**GIVEN EXERCISE:**
Only the lines from the start of the material through the line containing "bp = nd(nt, 'ShaderNodeBump', Strength=.55, Distance=.02);" are to be extracted, exactly as they appear.

**GIVEN DATA:**
--
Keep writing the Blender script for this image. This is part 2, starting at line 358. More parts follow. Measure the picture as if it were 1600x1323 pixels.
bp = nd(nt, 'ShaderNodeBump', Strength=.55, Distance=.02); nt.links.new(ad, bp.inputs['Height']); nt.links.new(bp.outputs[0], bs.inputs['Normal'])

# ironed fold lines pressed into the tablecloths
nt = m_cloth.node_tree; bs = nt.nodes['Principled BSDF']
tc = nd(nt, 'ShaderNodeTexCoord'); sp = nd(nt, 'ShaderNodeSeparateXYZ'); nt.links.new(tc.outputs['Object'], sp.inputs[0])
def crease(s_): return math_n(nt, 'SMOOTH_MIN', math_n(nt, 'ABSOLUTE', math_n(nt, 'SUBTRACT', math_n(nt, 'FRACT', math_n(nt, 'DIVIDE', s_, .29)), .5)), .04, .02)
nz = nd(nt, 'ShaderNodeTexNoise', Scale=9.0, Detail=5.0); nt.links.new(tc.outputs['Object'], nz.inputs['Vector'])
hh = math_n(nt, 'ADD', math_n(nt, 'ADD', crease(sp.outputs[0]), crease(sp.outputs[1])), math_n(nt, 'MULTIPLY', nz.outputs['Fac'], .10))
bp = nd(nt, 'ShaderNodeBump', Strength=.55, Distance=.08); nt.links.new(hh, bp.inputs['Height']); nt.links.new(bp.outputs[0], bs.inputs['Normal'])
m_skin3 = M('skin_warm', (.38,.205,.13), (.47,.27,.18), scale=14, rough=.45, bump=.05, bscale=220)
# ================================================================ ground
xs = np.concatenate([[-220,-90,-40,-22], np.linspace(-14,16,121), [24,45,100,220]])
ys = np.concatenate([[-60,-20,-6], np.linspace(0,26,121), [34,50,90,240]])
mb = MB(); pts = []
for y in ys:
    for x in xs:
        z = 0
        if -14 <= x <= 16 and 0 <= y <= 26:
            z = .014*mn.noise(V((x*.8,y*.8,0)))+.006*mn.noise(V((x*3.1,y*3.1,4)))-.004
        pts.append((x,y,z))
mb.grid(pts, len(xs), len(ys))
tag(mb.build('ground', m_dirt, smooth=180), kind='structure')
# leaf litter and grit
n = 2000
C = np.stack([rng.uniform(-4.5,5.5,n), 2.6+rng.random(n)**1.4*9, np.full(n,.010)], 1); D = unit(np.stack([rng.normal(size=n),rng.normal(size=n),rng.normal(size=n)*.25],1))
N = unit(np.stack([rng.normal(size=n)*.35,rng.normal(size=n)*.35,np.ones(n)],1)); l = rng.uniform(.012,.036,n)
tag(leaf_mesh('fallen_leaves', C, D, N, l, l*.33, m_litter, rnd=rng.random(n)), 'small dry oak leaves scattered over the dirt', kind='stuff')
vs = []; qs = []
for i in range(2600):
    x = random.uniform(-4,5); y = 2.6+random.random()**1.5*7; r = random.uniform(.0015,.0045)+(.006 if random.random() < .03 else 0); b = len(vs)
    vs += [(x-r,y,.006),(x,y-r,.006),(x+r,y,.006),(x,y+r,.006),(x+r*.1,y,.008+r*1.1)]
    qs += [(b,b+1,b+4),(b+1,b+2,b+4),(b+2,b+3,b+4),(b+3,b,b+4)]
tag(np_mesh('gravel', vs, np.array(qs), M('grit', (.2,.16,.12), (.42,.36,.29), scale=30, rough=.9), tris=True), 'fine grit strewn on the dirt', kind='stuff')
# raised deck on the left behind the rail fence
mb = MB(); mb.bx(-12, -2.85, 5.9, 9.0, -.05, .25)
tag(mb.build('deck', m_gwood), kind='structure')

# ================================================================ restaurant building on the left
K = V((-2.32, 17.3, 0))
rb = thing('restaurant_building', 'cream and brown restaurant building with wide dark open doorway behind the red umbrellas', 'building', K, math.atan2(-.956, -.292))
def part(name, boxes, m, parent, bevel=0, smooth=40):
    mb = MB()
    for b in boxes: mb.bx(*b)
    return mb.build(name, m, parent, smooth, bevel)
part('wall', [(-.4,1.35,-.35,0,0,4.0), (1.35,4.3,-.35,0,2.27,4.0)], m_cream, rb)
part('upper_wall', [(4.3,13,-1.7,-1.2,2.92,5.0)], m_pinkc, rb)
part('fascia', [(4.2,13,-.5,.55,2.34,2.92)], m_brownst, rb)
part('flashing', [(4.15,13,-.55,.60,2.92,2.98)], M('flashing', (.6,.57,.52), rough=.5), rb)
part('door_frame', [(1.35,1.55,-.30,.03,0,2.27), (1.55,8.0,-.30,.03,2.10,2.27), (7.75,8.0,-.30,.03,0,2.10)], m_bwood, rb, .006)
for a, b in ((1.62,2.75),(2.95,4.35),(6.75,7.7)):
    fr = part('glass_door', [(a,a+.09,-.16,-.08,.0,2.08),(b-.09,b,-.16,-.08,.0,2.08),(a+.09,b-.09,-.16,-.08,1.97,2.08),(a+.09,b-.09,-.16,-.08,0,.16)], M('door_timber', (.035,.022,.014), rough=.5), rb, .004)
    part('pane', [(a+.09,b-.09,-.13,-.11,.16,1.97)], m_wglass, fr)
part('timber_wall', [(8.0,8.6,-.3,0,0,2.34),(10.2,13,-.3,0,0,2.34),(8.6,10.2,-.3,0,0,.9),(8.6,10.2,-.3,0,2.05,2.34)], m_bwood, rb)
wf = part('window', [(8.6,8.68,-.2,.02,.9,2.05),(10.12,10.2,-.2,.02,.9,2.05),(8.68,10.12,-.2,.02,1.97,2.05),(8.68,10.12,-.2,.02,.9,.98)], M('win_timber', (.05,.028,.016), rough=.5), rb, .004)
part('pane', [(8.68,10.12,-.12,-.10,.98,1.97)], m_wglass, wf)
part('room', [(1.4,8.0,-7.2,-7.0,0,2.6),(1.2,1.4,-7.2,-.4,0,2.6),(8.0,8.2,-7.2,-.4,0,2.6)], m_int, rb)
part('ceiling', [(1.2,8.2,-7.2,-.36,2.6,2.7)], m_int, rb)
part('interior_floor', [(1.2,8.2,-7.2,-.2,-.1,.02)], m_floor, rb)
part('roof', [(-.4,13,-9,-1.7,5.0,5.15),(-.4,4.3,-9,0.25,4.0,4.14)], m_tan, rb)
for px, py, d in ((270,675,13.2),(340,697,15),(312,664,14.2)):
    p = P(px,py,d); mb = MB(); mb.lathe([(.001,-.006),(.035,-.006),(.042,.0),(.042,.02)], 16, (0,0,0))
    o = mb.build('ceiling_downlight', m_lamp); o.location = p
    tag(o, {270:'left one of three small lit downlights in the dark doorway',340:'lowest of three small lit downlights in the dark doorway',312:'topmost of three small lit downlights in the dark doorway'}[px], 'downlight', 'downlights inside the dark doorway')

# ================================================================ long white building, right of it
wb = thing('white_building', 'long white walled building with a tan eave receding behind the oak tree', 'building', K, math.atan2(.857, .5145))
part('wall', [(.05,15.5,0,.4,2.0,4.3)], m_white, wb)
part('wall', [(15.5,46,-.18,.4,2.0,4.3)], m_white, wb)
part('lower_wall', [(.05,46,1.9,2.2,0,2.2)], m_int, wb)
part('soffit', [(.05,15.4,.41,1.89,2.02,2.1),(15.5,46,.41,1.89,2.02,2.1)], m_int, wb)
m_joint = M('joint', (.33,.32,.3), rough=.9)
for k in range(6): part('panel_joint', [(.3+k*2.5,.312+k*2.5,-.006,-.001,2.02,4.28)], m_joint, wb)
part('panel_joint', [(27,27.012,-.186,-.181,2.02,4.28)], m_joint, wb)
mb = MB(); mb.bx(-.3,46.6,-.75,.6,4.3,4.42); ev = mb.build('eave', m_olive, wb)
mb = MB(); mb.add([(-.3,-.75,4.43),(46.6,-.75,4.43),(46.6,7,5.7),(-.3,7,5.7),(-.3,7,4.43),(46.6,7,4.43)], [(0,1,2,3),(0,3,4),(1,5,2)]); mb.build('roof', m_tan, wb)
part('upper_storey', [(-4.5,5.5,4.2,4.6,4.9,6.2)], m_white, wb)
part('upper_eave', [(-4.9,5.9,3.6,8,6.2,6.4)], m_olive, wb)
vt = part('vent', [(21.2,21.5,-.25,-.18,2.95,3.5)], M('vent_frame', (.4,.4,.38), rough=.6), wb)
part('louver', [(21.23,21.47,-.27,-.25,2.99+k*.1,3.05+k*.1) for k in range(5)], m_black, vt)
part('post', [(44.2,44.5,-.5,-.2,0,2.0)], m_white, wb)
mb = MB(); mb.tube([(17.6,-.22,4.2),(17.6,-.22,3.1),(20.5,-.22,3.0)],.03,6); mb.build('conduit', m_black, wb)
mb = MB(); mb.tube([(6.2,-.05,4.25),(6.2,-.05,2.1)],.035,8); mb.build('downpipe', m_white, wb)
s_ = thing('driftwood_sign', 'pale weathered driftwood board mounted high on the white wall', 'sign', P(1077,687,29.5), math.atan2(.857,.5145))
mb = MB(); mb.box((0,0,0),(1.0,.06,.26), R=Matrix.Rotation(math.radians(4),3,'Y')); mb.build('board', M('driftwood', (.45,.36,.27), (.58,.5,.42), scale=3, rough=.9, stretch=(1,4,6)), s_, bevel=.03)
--
**SOLUTION FOR THIS PROBLEM:**
Keep writing the Blender script for this image. This is part 2, starting at line 358. More parts follow. Measure the picture as if it were 1600x1323 pixels.
bp = nd(nt, 'ShaderNodeBump', Strength=.55, Distance=.02); nt.links.new(ad, bp.inputs['Height']); nt.links.new(bp.outputs[0], bs.inputs['Normal'])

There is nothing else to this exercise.